Die besonderen Anforderungen eines anspruchsvollen Detektivabenteuers schlagen sich auch im Abenteueraufbau nieder. Wie schon erwähnt, ist ein großer Teil des Heftes für übersichtliche Darstellungen reserviert. Das gilt auch für das eigentliche Abenteuer, das durch Infoboxen zur Kriminalgeschichte und möglichen Anpassungen aufgelockert wird. Beide Bereiche sind ansonsten recht klassisch gehalten. Der größte Teil besteht aus gut geschriebenem und stimmungsvollem Fließtext. Auch bei den Personenbeschreibungen merkt man den detektivischen Fokus. Anstatt sperriger Charakterwertblöcke werden Aussehen, Persönlichkeit, Verhalten und Informationen aufgeführt. Nur die Kernfiguren kommen mit Spielwerten daher, da es nicht primär um Kämpfe und dramatische Verfolgungs- oder Versteckszenarien geht, sondern das Rekonstruieren eines Falles im Fokus steht.

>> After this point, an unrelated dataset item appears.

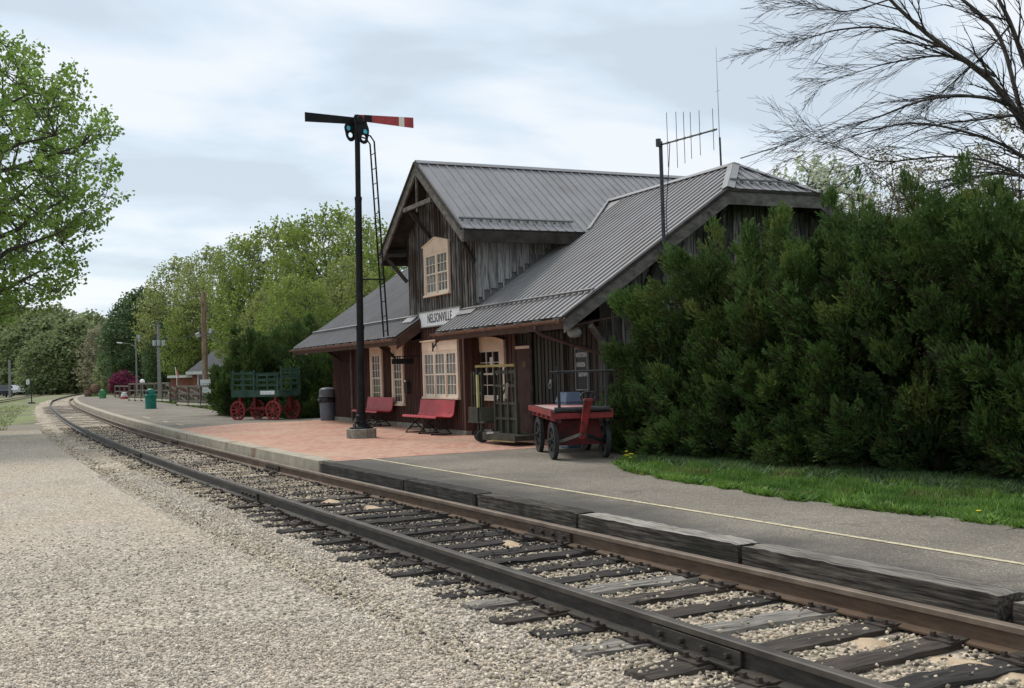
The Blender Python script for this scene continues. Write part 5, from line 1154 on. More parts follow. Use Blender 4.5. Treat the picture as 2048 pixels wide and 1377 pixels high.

Optisch ist Auge um Auge ebenso klassisch. Das nicht zu viel verratende Titelbild ist imposant, der Inhalt aber eher funktional gehalten. Zeitgenössische Fotos illustrieren die Charaktere, übersichtliche und schön gestaltete Grundrisse bzw. Übersichtskarten stellen zentrale Lokalitäten vor. Ansonsten lockern einzelne Zeichnungen und Fotos den Textfluss auf, der Fokus liegt aber ganz klar auf dem Inhalt. Gerade wenn man Private Eye mit dem Platzhirsch Cthulhu vergleicht, ist hier noch etwas Luft nach oben. Das Layout ist zwar stimmig, wirkt aber etwas gedrungen und auch die Handouts könnten besser gestaltet sein. Realistisch wirkende Zeitungsausschnitte sucht man ebenso vergeblich wie toll gestaltete Tagebucheinträge. Das mag man dem Kleinverlag Redaktion Phantastik aber allemal verzeihen, zumal man dafür 72 Seiten mit dichtgefülltem Inhalt bekommt.